Origins and Specific Claims of the forged Donation of Constantine Document
Composed between **750 and 756 CE**, the Donation of Constantine purported to be a decree from Emperor Constantine the Great dated to 315 CE. In exchange for Pope Sylvester I curing him of leprosy, the text claimed Constantine granted the papacy:
* **Temporal Supremacy:** Authority over Rome, Italy, and all Western provinces of the Roman Empire.
* **Imperial Regalia:** The right to wear imperial insignia, including the tiara, purple robes, and scepters.
* **Political Authority:** The power to appoint and depose secular rulers, effectively making the Pope the supreme judge over kings and emperors.
* **Territorial Gifts:** Specific ownership of the Lateran Palace and the city of Rome, while Constantine allegedly moved his capital to Constantinople.
## Usage in Government Formation and Taxation
The Church leveraged these fabricated claims to fundamentally reshape medieval governance and economics:
**Formation of Governments and Legitimacy**
The document served as the legal foundation for the **Papal States**, transforming the Pope from a spiritual leader into a temporal monarch. Popes used it to assert the right to crown emperors, most notably influencing the coronation of Charlemagne in 800 CE and the establishment of the Holy Roman Empire. By claiming the Emperor’s power was delegated by the Pope, the Church positioned itself as the ultimate source of political legitimacy, allowing it to intervene in succession disputes and even depose kings who defied papal will.

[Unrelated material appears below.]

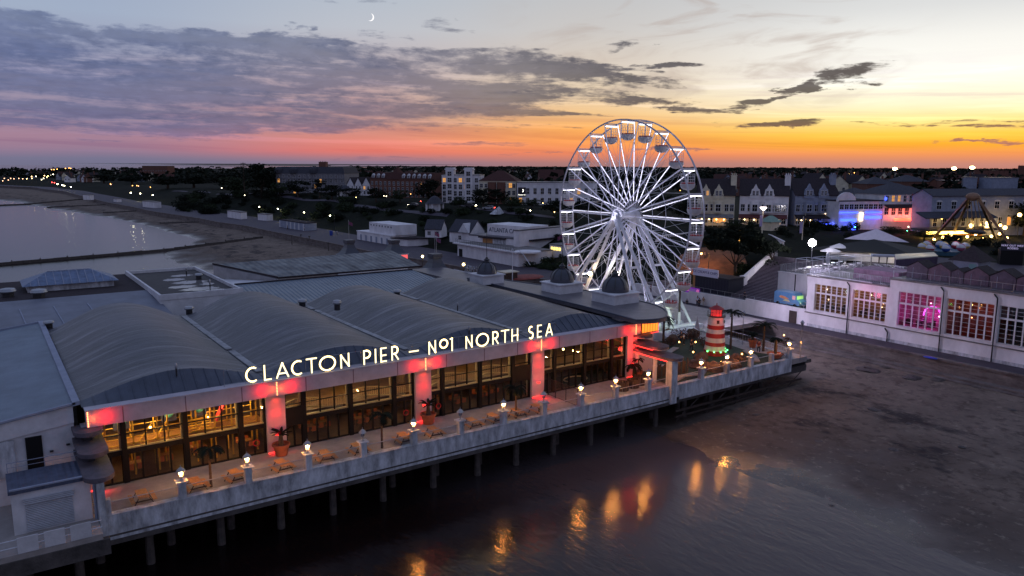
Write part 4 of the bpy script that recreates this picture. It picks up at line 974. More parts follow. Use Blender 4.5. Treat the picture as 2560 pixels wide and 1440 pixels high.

**Taxation and Economic Control**
While the document did not explicitly outline a tax code, its claim of supreme temporal authority allowed the Church to demand financial tribute from nations:
* **Peter’s Pence:** The assertion of universal papal sovereignty justified the collection of annual taxes (Peter’s Pence) from kingdoms like England and Poland, framed as tribute to the Pope’s imperial status.
* **Clerical Tax Exemptions:** Citing the "imperial" privileges granted by Constantine, the Church successfully argued that clergy and church lands were exempt from secular taxation. This forced monarchs to seek papal permission before taxing the clergy, a power Pope Boniface VIII aggressively enforced against Philip IV of France in 1296.
* **Feudal Dues:** As the supposed heir to the Western Roman Empire, the Papacy claimed feudal rights over various territories, demanding rents and military support from vassal states.
## Admission of Forgery and Modern Impact
Despite Lorenzo Valla proving the document a forgery in **1440** through linguistic analysis, the Church suppressed his findings, placing his work on the *Index of Prohibited Books* in 1559. Cardinal Caesar Baronius privately admitted the fraud between **1588 and 1607**, but the Vatican offered no public retraction for centuries.
The Catholic Church officially and publicly admitted the document was a forgery only in **1929**, coinciding with the **Lateran Treaty**. This treaty resolved the "Roman Question" by dissolving the Papal States (whose existence the Donation had long justified) and establishing the independent Vatican City. This admission marked the final end of the Pope’s direct temporal rule over central Italy, cementing the modern separation of spiritual authority from direct territorial governance.